Air Products

Evonik Industries AG agreed to acquire materials and additives units from Air Products & Chemicals Inc. (NYSE: APD) in a deal valued at $3.8 billion that increases its exposure to the U.S. market with high-margin chemicals used in insulation, household detergents and auto parts.

The performance materials business includes polyurethane additives, epoxy curing agents and high-margin amines generating about $250 million in earnings before interest, taxes, depreciation and amortization. Tax benefits amount to $500 million, the Essen, Germany-based company said in a statement Friday. The price implies a multiple of about 15.2 times earnings, not including savings.

Chief Executive Officer Klaus Engel is making the company’s biggest acquisition, relying on cost savings to make it work. It’s targeting $80 million in synergies from folding the acquired units into its own cost base. Amid a heated mergers and acquisitions market in chemicals, Engel this week sought to reassure investors that the company won’t overpay for assets, saying on an analyst call that the financial discipline Evonik showed in 2015 will extend in 2016.

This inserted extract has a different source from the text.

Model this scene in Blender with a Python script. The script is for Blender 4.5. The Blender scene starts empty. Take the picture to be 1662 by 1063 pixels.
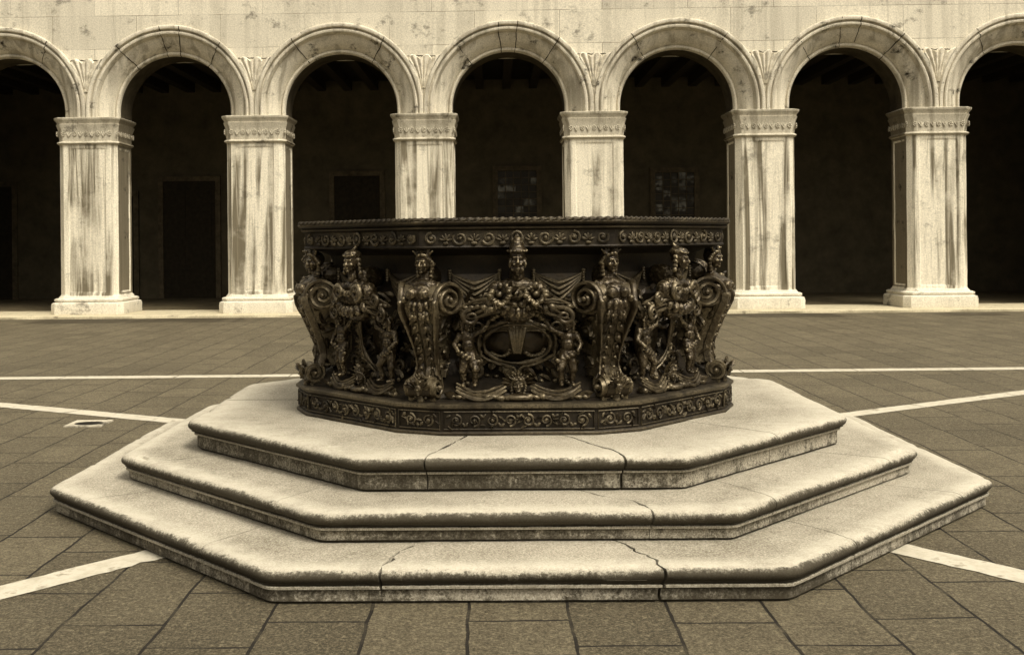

Chemicals M&A has been robust in the middle market. Advent International will invest in chemicals producer Viakem SA de CV; CVR Partners LP completed its purchase of fertilizer maker Rentech Nitrogen Partners; and Maroon Group LLC has acquired chemicals distributor U.S. Chemicals. For more on M&A trends in the chemicals sector, see Chemical Makers Keep Drawing Buyers.

“The strategic fit is really good, in that respect it is a super deal,” said Markus Mayer, an analyst at Baader Bank AG, who rates Evonik shares hold. Mayer spoke before the release, but after Bloomberg today reported a deal was imminent. Evonik shares rose 1.4 percent to 28.35 euros as of 1:32 p.m. in Frankfurt trading.

The acquisition comes with an added financial burden. The operations are part of Air Products’s Material Technologies division, which CEO Seifi Ghasemi renamed Versum with a view to spinning it off to shareholders on a tax-free basis. The price tag agreed with Evonik compensates for the taxes resulting from a straight sale.

The earnings multiple Evonik is paying resembles the ratio paid by Solvay SA for aerospace composites maker Cytec Industries. Both companies have sought to exit commodity chemicals and move into higher-margin markets where demand is more resilient to economic cycles. Apollo Global Management LLC bought Belgian amines-maker Taminco Group for about 11 to 12 times earnings in 2011.

The units will add about $1 billion to Evonik’s turnover, half of which is generated in North America, with 26 percent generated in Asia and the remainder in Europe.

The U.S. industrial gas company’s electronics-materials business isn’t part of the deal. A straight sale of that business could be easier than a spinoff at a time when markets are volatile and economic growth is uneven. A sale would add to Air Products’s cash reserves. The CEO, who orchestrated the breakup of Rockwood Holdings, will be strengthening the balance sheet at a time when there are few obvious large industrial gas players left to acquire after recent consolidation. Air Liquide SA of France is in the process of buying its U.S. rival Airgas Inc. for $13 billion.